L'équilibre entre ces droits
Concernant la publicité des actes des sociétés, la CJUE constate que la directive sur la publicité des actes des sociétés requiert que les Etats membres prévoient que la publicité obligatoire relative aux sociétés porte au moins sur la nomination, la cessation des fonctions ainsi que l’identité des personnes qui, en tant qu’organe légalement prévu ou membres de tel organe, ont le pouvoir d’engager la société concernée à l’égard des tiers et de la représenter en justice, ou qui participent à l’administration, à la surveillance ou au contrôle de cette société. Ces indications doivent en outre être transcrites dans chaque État membre dans un registre et une copie intégrale ou partielle de ces indications doit pouvoir être obtenue sur demande.
Concernant le droit à la protection des données personnelles, la CJUE constate que la demande porte sur des données personnelles. Elle poursuit en confirmant qu'il y a bien un traitement de ces données par l'autorité chargée de la publication. Enfin, elle affirme que cette dernière, en tant que responsable du traitement, est soumise à la Charte et qu'en conséquence ces données doivent être traitées loyalement, à des fins déterminées et sur la base du consentement de la personne concernée ou en vertu d’un autre fondement légitime prévu par la loi. Elle confirme que toute personne a le droit d’accéder aux données collectées la concernant et d’en obtenir la rectification et que le respect de ces règles est soumis au contrôle d’une autorité indépendante. À ces exigences, s'ajoutent les modalités prévues par la directive sur la protection des données personnelles, dont le droit pour la personne concernée d’obtenir du responsable du traitement, selon le cas, l’effacement ou le verrouillage des données concernées. La CJUE, rappelle d'ailleurs qu'elle avait récemment modalisé dans son arrêt du 13 mai 2014 (affaire Google Spain et Google) ledit droit à l'oubli.
Après avoir fait toutes ces constatations, la CJUE poursuit en affirmant que pour se prononcer sur l'équilibre entre les droits en cause, il convient de rechercher la finalité de l'exigence d'inscription au registre des sociétés. La CJUE note que les deux principales finalités sont (1) d'assurer la sécurité juridique dans les rapports entre les sociétés et les tiers et (2) de protéger les intérêts des tiers par rapport aux sociétés ayant une responsabilité limitée, dès lors que ces dernières n’offrent que leur patrimoine social comme seule garantie en faveur des tiers. Partant de ce double constat, la CJUE rappelle que des questions nécessitant de disposer des données à caractère personnel figurant dans le registre des sociétés peuvent surgir de nombreuses années après qu’une société ait cessé d’exister. Cette nécessité peut non seulement se poser pour un tiers situé dans l'Etat membre où le registre est tenu, mais également dans un Etat tiers où les délais de prescription prévus par le droit national pour introduire certains actions ne sont pas forcément identiques. Le CJUE en conclu qu'il paraît, en l'état actuel, impossible d'identifier un délai unique, à compter de la dissolution d'une société, à l'expiration duquel l'inscription desdites données dans le registre et leur publicité ne serait plus nécessaires.

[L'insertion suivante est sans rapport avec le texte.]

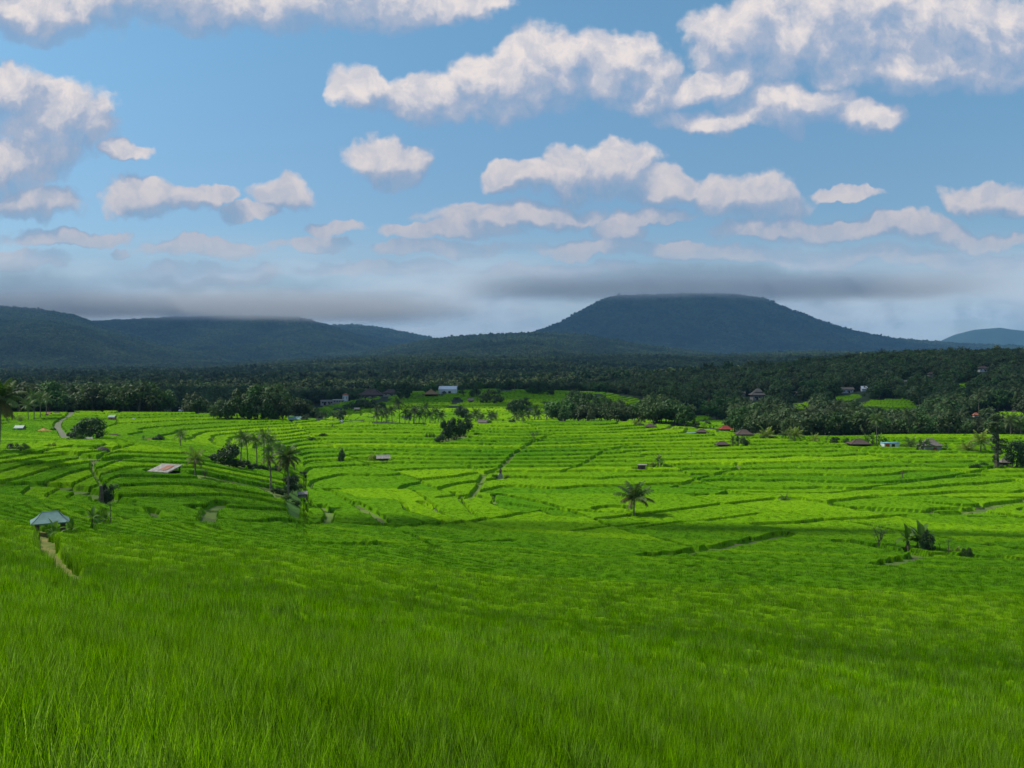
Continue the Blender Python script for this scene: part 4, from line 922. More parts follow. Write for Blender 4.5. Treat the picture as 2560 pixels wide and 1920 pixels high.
def reeds(s, wpx, hpx, label):
    k = s[1]/F; o = tag(empty('reed_clump', place_xy(s)), label, 'reeds'); mb = MB()
    for i in range(60):
        x = random.uniform(-.5, .5)*wpx*k; y = random.uniform(-.5, .5); h = hpx*k*random.uniform(.6, 1); a = random.uniform(-.3, .3); mb.quad((x-.05, y, 0), (x+.05, y, 0), (x+a*.5+.04, y, h*.6), (x+a*.5-.04, y, h*.6)); mb.tri((x+a*.5-.04, y, h*.6), (x+a*.5+.04, y, h*.6), (x+a, y, h))
    mb.obj('leaf', M_leafmid, o)
reeds(P_['reed'], 9, 8, 'clump of grey-green reeds left of the middle tree clump')
sapling(P_['sap'], 11, 12, 'thin spreading young tree on the upper middle terraces', 'young_tree', .5); sapling(P_['sap2'], 12, 5, 'bare leaning sapling on the lower middle fields', 'young_tree', .1, n=5)
# small shrine
s = P_['shrine']; k = s[1]/F; o = tag(empty('field_shrine', place_xy(s)), 'small stone field shrine among red and yellow shrubs in the middle of the fields', 'shrine')
mb = MB(); mb.box(0, 0, .5, 1.0, 1.0, 1.0); mb.box(0, 0, 1.15, .7, .7, .3); mb.obj('plinth', M_wall, o); mb = MB(); mb.box(0, 0, 1.55, .45, .45, .5); mb.obj('niche', M_wood, o)
mb = MB(); mb.tube([(0, 0, 1.8), (0, 0, 2.0), (0, 0, 2.5)], [.55, .4, .03], 4); mb.obj('roof', M_thatch, o)
for dx, m_, l_ in ((-1.3, 'mid', 'left'), (1.4, 'lime', 'right')):
    s2 = [s[0]+dx, s[1]-.3, 0, s[3]+dx, s[4]]; bush('shrub', s2, 6, 6, m_, 'small shrub on the %s side of the field shrine' % l_, G_SHRUB)
hut('field_hut', 'hut on posts with flat pale roof beside a lime shrub above the single palm', 'hut', P_['hutM'], 9, 6.4, 1.2, .9, 'flat', M_metal, M_wood, rz=.1, group=G_HUT)
bush('shrub', P_['limeM'], 6, 7, 'lime', 'bright lime shrub right of the flat-roofed hut on posts', G_SHRUB)
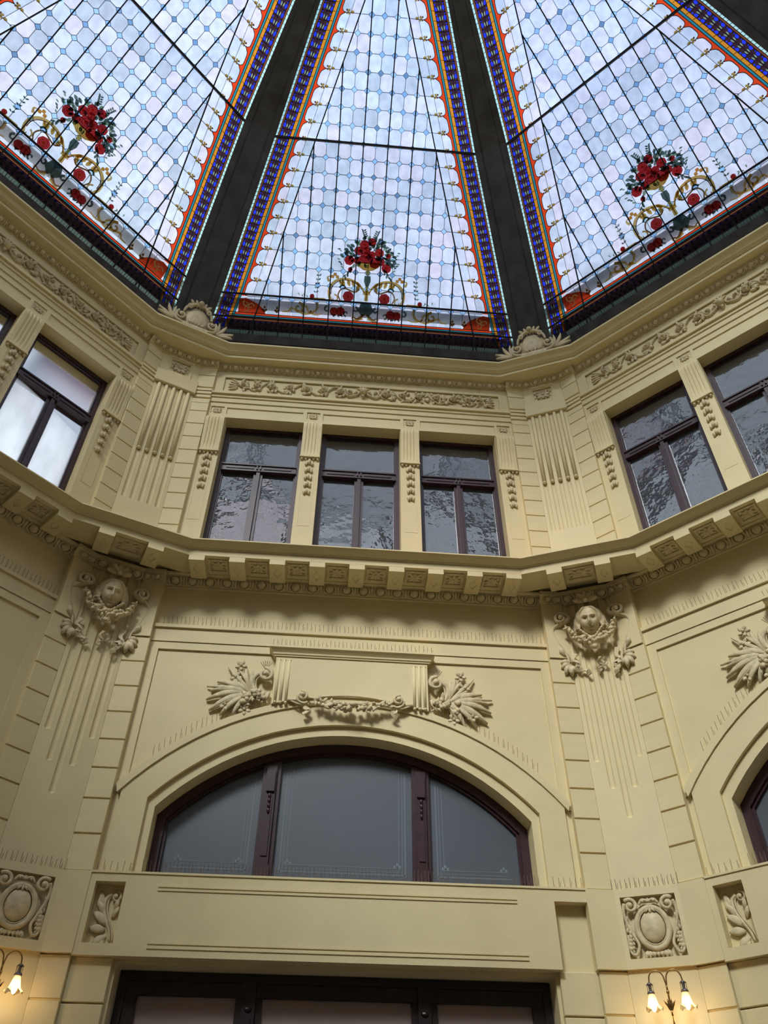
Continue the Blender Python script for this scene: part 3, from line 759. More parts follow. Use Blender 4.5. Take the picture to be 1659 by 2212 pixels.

Vu la finalité de l'exigence légale de publicité des registres la CJUE conclu que la pondération des droits en jeux aboutit à faire prévaloir, en principe, la nécessité de protéger les intérêts des tiers, la loyauté des transactions commerciales et le bon fonctionnement du marché intérieur. Ce ne serait que de manière exceptionnelle, sur base d'une législation nationale ad hoc, que chaque Etat membre pourrait décider d'apprécier au cas par cas, si dans certaines hypothèses le droit à l'oubli pourrait prévaloir sur l'exigence légale de publicité des actes de sociétés.